Ta restauracja nosi znamiona typowej przydrożnej, ale skupia w sobie głównie dobre cechy typowej traktierni. Mobilki muszą ją mieć na swojej gastromapie.

O Kuźni czytaliśmy różne opinie, stąd paląca potrzeba ich zweryfikowania. Zwłaszcza, że od pewnego czasu w ich garnkach miesza szef kuchni Łukasz Łobejko, którego kojarzymy z hoteli Willowa i Agit. Razem z Michałem Lewandowskim zdobył on pierwsze miejsce w konkursie „Lubelskie Smaki 2017”. Trochę nam to nie łączyło się z wizerunkiem Kuźni, ale przecież konkursy mogą być dla profesjonalistów oddzielną formą rozwoju, możliwością bezpośredniego starcia z innymi profesjonalistami.

Prawdziwa zupa

Zupa kurkowa
Od progu wiadomo, że mamy do czynienia z lubianym miejscem.
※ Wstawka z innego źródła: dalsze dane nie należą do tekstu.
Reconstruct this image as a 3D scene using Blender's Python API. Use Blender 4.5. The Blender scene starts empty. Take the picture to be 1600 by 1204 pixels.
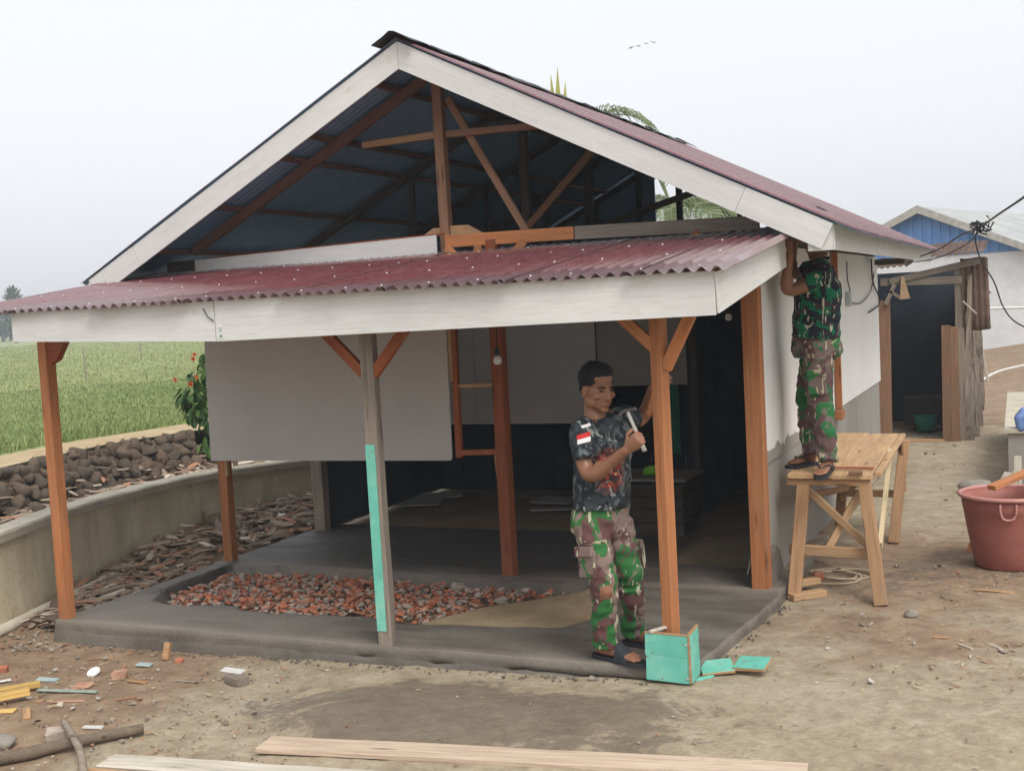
import bpy, bmesh, math, random
import numpy as np
from mathutils import Vector, Matrix, noise as mnoise

random.seed(7)
rng = np.random.default_rng(7)
SC = bpy.context.scene
COL = SC.collection
R = math.radians

# ------------------------------------------------------------------ camera
F_PX, YAW, PITCH, ROLL = 1850.0, 0.4205, 0.06896, 0.05316
CAM = Vector((0.0, 0.0, 2.15))
def _axes():
    fwd = Vector((-math.sin(YAW), math.cos(YAW), 0)); right = Vector((math.cos(YAW), math.sin(YAW), 0)); up = Vector((0, 0, 1))
    f2 = fwd*math.cos(PITCH) - up*math.sin(PITCH); u2 = up*math.cos(PITCH) + fwd*math.sin(PITCH)
    return right*math.cos(ROLL) - u2*math.sin(ROLL), u2*math.cos(ROLL) + right*math.sin(ROLL), f2
CR, CU, CF = _axes()
cd = bpy.data.cameras.new('camera')
cam = bpy.data.objects.new('camera', cd); COL.objects.link(cam)
cam.matrix_world = Matrix(((CR.x, CU.x, -CF.x, CAM.x), (CR.y, CU.y, -CF.y, CAM.y), (CR.z, CU.z, -CF.z, CAM.z), (0, 0, 0, 1)))
cd.sensor_fit = 'HORIZONTAL'; cd.sensor_width = 36.0; cd.lens = F_PX/1600*36.0
cd.clip_start = 0.05; cd.clip_end = 3000
SC.camera = cam

# ------------------------------------------------------------------ hazy daylight
SUN_EL, SUN_AZ = 52.0, 132.0          # degrees, azimuth clockwise from +Y (the depth of the house)
w = bpy.data.worlds.new('World'); SC.world = w; w.use_nodes = True
nt = w.node_tree; nt.nodes.clear()
sky = nt.nodes.new('ShaderNodeTexSky'); sky.sky_type = 'NISHITA'; sky.sun_disc = False
sky.sun_elevation = R(SUN_EL); sky.sun_rotation = R(SUN_AZ)
sky.air_density = 1.0; sky.dust_density = 7.0; sky.ozone_density = 1.0; sky.altitude = 10
hs = nt.nodes.new('ShaderNodeHueSaturation'); hs.inputs['Saturation'].default_value = 0.22
mx = nt.nodes.new('ShaderNodeMix'); mx.data_type = 'RGBA'; mx.inputs[0].default_value = 0.66
mx.inputs[7].default_value = (7.95, 8.12, 8.4, 1)
bg = nt.nodes.new('ShaderNodeBackground'); bg.inputs['Strength'].default_value = 0.129
out = nt.nodes.new('ShaderNodeOutputWorld')
nt.links.new(sky.outputs[0], hs.inputs['Color']); nt.links.new(hs.outputs[0], mx.inputs[6])
nt.links.new(mx.outputs[2], bg.inputs[0]); nt.links.new(bg.outputs[0], out.inputs[0])
sd = bpy.data.lights.new('sun', 'SUN'); sd.energy = 1.5; sd.angle = R(24); sd.color = (1.0, 0.95, 0.87)
sun = bpy.data.objects.new('sun', sd); COL.objects.link(sun)
_s = Vector((math.sin(R(SUN_AZ))*math.cos(R(SUN_EL)), math.cos(R(SUN_AZ))*math.cos(R(SUN_EL)), math.sin(R(SUN_EL))))
sun.rotation_euler = _s.to_track_quat('Z', 'Y').to_euler()
vs = SC.view_settings
vs.view_transform = 'Standard'; vs.look = 'None'; vs.exposure = 0.31; vs.gamma = 1.0; vs.use_curve_mapping = False
SC.cycles.max_bounces = 5; SC.cycles.diffuse_bounces = 4; SC.cycles.glossy_bounces = 2; SC.cycles.use_adaptive_sampling = True; SC.cycles.adaptive_threshold = 0.025; SC.cycles.use_denoising = True
SC.cycles.volume_bounces = 0

# ------------------------------------------------------------------ pixel rays of the 1600 x 1204 photograph -> places
def ray(x, y): return CR*((x-800)/F_PX) - CU*((y-602)/F_PX) + CF
def onz(x, y, z=0.0): d = ray(x, y); return CAM + d*((z-CAM.z)/d.z)
def ony(x, y, Y): d = ray(x, y); return CAM + d*((Y-CAM.y)/d.y)
def onx(x, y, X): d = ray(x, y); return CAM + d*((X-CAM.x)/d.x)
def smooth(a, b, t):
    t = min(1, max(0, (t-a)/(b-a))); return t*t*(3-2*t)
def gz(x, y):
    h = 0.075*smooth(-6.1, -1.7, x)
    h += 0.55*smooth(22, 40, y)*smooth(-2.5, 1.5, x)
    return h + 0.012*mnoise.noise(Vector((x*0.9, y*0.9, 0)))
def ong(x, y):
    p = onz(x, y, 0.0)
    for _ in range(4): p = onz(x, y, gz(p.x, p.y))
    return p

# ------------------------------------------------------------------ shader helpers
class NT:
    def __init__(s, name, rough=0.8, spec=0.3):
        s.m = bpy.data.materials.new(name); s.m.use_nodes = True; s.t = s.m.node_tree
        s.b = s.t.nodes['Principled BSDF']; s.b.inputs['Roughness'].default_value = rough
        s.b.inputs['Specular IOR Level'].default_value = spec
    def n(s, kind, **kw):
        nd = s.t.nodes.new(kind)
        for k, v in kw.items(): setattr(nd, k, v)
        return nd
    def put(s, sock, v):
        if isinstance(v, bpy.types.NodeSocket): s.t.links.new(v, sock)
        elif isinstance(v, (tuple, list)) and len(v) == 3 and sock.type == 'RGBA': sock.default_value = (*v, 1)
        else: sock.default_value = v
    def co(s, kind='Object', scale=(1, 1, 1), rot=(0, 0, 0), rand=False):
        if kind == 'World':
            g = s.n('ShaderNodeNewGeometry'); src = g.outputs['Position']
        else:
            src = s.n('ShaderNodeTexCoord').outputs[kind]
        mp = s.n('ShaderNodeMapping'); mp.inputs['Scale'].default_value = scale; mp.inputs['Rotation'].default_value = rot
        s.put(mp.inputs['Vector'], src)
        if rand:
            oi = s.n('ShaderNodeObjectInfo'); m = s.n('ShaderNodeMath', operation='MULTIPLY'); s.put(m.inputs[0], oi.outputs['Random']); m.inputs[1].default_value = 37.0
            s.put(mp.inputs['Location'], m.outputs[0])
        return mp.outputs[0]
    def noise(s, vec, scale=5, detail=4, rough=0.55, dist=0.0):
        nd = s.n('ShaderNodeTexNoise'); s.put(nd.inputs['Vector'], vec)
        nd.inputs['Scale'].default_value = scale; nd.inputs['Detail'].default_value = detail
        nd.inputs['Roughness'].default_value = rough; nd.inputs['Distortion'].default_value = dist
        return nd.outputs['Fac']
    def vor(s, vec, scale=5, feature='F1', out='Distance'):
        nd = s.n('ShaderNodeTexVoronoi', feature=feature); s.put(nd.inputs['Vector'], vec); nd.inputs['Scale'].default_value = scale
        return nd.outputs[out]
    def ramp(s, fac, stops, interp='LINEAR'):
        nd = s.n('ShaderNodeValToRGB'); nd.color_ramp.interpolation = interp; e = nd.color_ramp.elements
        while len(e) < len(stops): e.new(0.5)
        for el, (p, c) in zip(e, stops):
            el.position = p; el.color = (*c, 1) if isinstance(c, tuple) else (c, c, c, 1)
        s.put(nd.inputs[0], fac); return nd.outputs[0]
    def mix(s, fac, a, b, mode='MIX'):
        nd = s.n('ShaderNodeMix', data_type='RGBA', blend_type=mode); nd.clamp_factor = True
        s.put(nd.inputs[0], fac); s.put(nd.inputs[6], a); s.put(nd.inputs[7], b); return nd.outputs[2]
    def math(s, op, a, b=0.0):
        nd = s.n('ShaderNodeMath', operation=op); s.put(nd.inputs[0], a); s.put(nd.inputs[1], b); return nd.outputs[0]
    def attr(s, name='mask'):
        a = s.n('ShaderNodeAttribute', attribute_name=name); sp = s.n('ShaderNodeSeparateColor'); s.put(sp.inputs[0], a.outputs['Color']); return sp.outputs
    def xyz(s, v):
        sp = s.n('ShaderNodeSeparateXYZ'); s.put(sp.inputs[0], v); return sp.outputs
    def rnd(s): return s.n('ShaderNodeObjectInfo').outputs['Random']
    def bump(s, h, strength=0.4, dist=0.01):
        nd = s.n('ShaderNodeBump'); nd.inputs['Strength'].default_value = strength; nd.inputs['Distance'].default_value = dist
        s.put(nd.inputs['Height'], h); s.put(s.b.inputs['Normal'], nd.outputs[0])
    def col(s, c): s.put(s.b.inputs['Base Color'], c); return s
    def rough(s, c): s.put(s.b.inputs['Roughness'], c); return s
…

Stoliki zajmowane są przez całe rodziny, młodzież albo statecznie wyglądających seniorów. Nieco zbyt głośna muzyka daje znać, że nie jest to miejsce do kontemplowania nad filozofią używania szczawiku zajęczego. Ma być miło, ale szybko, smacznie, ale bez zawracania głowy bajerami. Kelnerki są uśmiechnięte, pomocne, znają kartę i nie naciągają na kolejne dania. Z gurmandzistowską fantazją planowałem zjeść zarówno steka, jak i burgera, bo carpaccio się skroiło i wyszło. Kelnerka odradziła, dając do zrozumienia, że porcje są spore. Zacząłem więc od zupy kurkowej (10,90). Tłusta, pewnie ze względu na użycie suszonych pomidorów z oleju, odrobinę zbyt kwasowa, ale bardzo solidna, prawdziwie kurkowa, z jędrnymi grzybami, podkręcona fenkułem, ze sporą dawką natki pietruszki. Wiecie, co? To jest prawdziwa zupa. Nie żaden przetarty krem dla dzieci, lub kupa warzyw zalana wodą.

Kontrowersyjne fusion

Dorada
Łaszek kontynuuje (na szczęście niezbyt restrykcyjną) dietę, stąd dobrym rozwiązaniem wydała się jej dorada w cytrusach (39,90). Ale czy taka ona cytrusowa? W środku miała jedynie dwa plasterki cytryny. Mięso było już pierwszorzędne. Świeże, przyjemnie wilgotne, o zwartej strukturze i co ważne – w sporej ilości, co przy doradach nie jest oczywiste. Danie nieco w stylu kuchni fusion, biorąc pod uwagę dodatek w postaci pęczotto z curry. Dość nachalne w smaku, ale już w konsystencji przyjemne, bo kremowe i z dobrze ugotowaną, „al dentowaną” kaszą oraz warzywami – m.in. groszkiem i marchewką.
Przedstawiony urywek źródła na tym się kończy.